● Instructions to follow:
Without the pictures, repeat the listing character for character.

==========

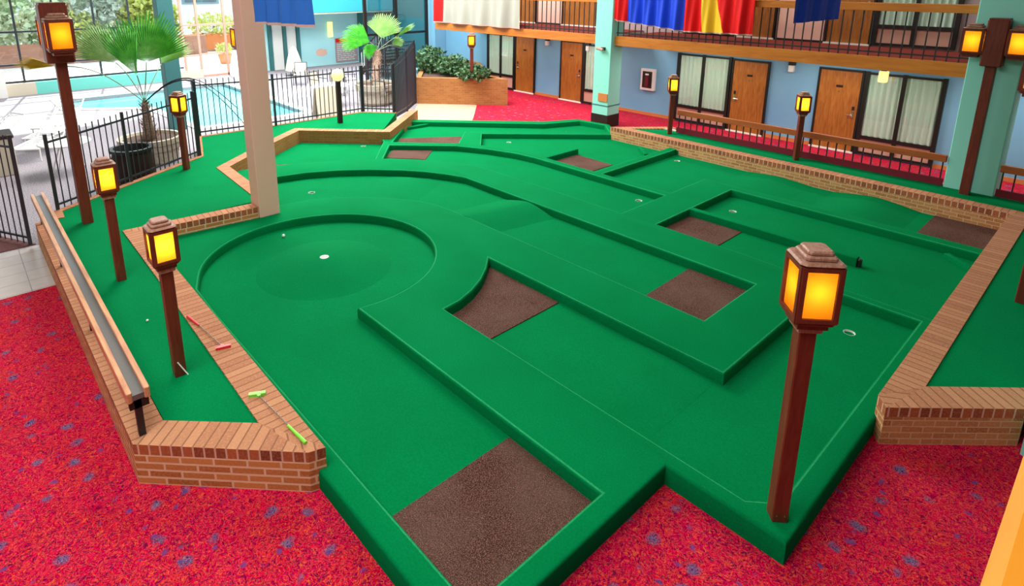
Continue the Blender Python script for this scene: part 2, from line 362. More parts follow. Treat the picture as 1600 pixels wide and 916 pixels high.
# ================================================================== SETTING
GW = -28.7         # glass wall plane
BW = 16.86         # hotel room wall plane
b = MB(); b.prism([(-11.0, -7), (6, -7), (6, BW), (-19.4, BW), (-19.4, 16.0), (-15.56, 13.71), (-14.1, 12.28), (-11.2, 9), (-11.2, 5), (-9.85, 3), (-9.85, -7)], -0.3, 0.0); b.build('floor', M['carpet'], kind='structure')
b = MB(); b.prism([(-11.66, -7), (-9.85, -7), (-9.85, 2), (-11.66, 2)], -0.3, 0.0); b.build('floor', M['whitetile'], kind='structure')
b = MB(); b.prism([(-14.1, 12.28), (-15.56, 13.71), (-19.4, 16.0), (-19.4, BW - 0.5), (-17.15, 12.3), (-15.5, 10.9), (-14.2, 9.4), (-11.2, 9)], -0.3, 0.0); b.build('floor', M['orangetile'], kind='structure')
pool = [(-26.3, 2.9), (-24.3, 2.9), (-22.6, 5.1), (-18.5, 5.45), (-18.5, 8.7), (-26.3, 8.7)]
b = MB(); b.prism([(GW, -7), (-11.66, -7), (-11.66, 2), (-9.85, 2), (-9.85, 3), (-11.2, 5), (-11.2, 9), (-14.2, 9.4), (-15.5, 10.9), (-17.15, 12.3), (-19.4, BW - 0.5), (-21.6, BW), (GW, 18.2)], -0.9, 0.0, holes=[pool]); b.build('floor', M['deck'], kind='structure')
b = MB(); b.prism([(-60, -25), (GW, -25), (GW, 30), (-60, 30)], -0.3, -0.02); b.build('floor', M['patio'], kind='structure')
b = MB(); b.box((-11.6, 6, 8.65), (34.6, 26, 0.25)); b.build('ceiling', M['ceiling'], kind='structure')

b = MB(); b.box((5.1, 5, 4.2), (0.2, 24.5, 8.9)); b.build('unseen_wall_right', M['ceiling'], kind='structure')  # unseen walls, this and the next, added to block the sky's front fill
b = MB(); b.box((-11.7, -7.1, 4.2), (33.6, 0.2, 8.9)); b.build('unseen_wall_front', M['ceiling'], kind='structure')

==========

● Exercise response:
Continue the Blender Python script for this scene: part 2, from line 362. More parts follow. Treat the picture as 1600 pixels wide and 916 pixels high.
# ================================================================== SETTING
GW = -28.7         # glass wall plane
BW = 16.86         # hotel room wall plane
b = MB(); b.prism([(-11.0, -7), (6, -7), (6, BW), (-19.4, BW), (-19.4, 16.0), (-15.56, 13.71), (-14.1, 12.28), (-11.2, 9), (-11.2, 5), (-9.85, 3), (-9.85, -7)], -0.3, 0.0); b.build('floor', M['carpet'], kind='structure')
b = MB(); b.prism([(-11.66, -7), (-9.85, -7), (-9.85, 2), (-11.66, 2)], -0.3, 0.0); b.build('floor', M['whitetile'], kind='structure')
b = MB(); b.prism([(-14.1, 12.28), (-15.56, 13.71), (-19.4, 16.0), (-19.4, BW - 0.5), (-17.15, 12.3), (-15.5, 10.9), (-14.2, 9.4), (-11.2, 9)], -0.3, 0.0); b.build('floor', M['orangetile'], kind='structure')
pool = [(-26.3, 2.9), (-24.3, 2.9), (-22.6, 5.1), (-18.5, 5.45), (-18.5, 8.7), (-26.3, 8.7)]
b = MB(); b.prism([(GW, -7), (-11.66, -7), (-11.66, 2), (-9.85, 2), (-9.85, 3), (-11.2, 5), (-11.2, 9), (-14.2, 9.4), (-15.5, 10.9), (-17.15, 12.3), (-19.4, BW - 0.5), (-21.6, BW), (GW, 18.2)], -0.9, 0.0, holes=[pool]); b.build('floor', M['deck'], kind='structure')
b = MB(); b.prism([(-60, -25), (GW, -25), (GW, 30), (-60, 30)], -0.3, -0.02); b.build('floor', M['patio'], kind='structure')
b = MB(); b.box((-11.6, 6, 8.65), (34.6, 26, 0.25)); b.build('ceiling', M['ceiling'], kind='structure')

b = MB(); b.box((5.1, 5, 4.2), (0.2, 24.5, 8.9)); b.build('unseen_wall_right', M['ceiling'], kind='structure')  # unseen walls, this and the next, added to block the sky's front fill
b = MB(); b.box((-11.7, -7.1, 4.2), (33.6, 0.2, 8.9)); b.build('unseen_wall_front', M['ceiling'], kind='structure')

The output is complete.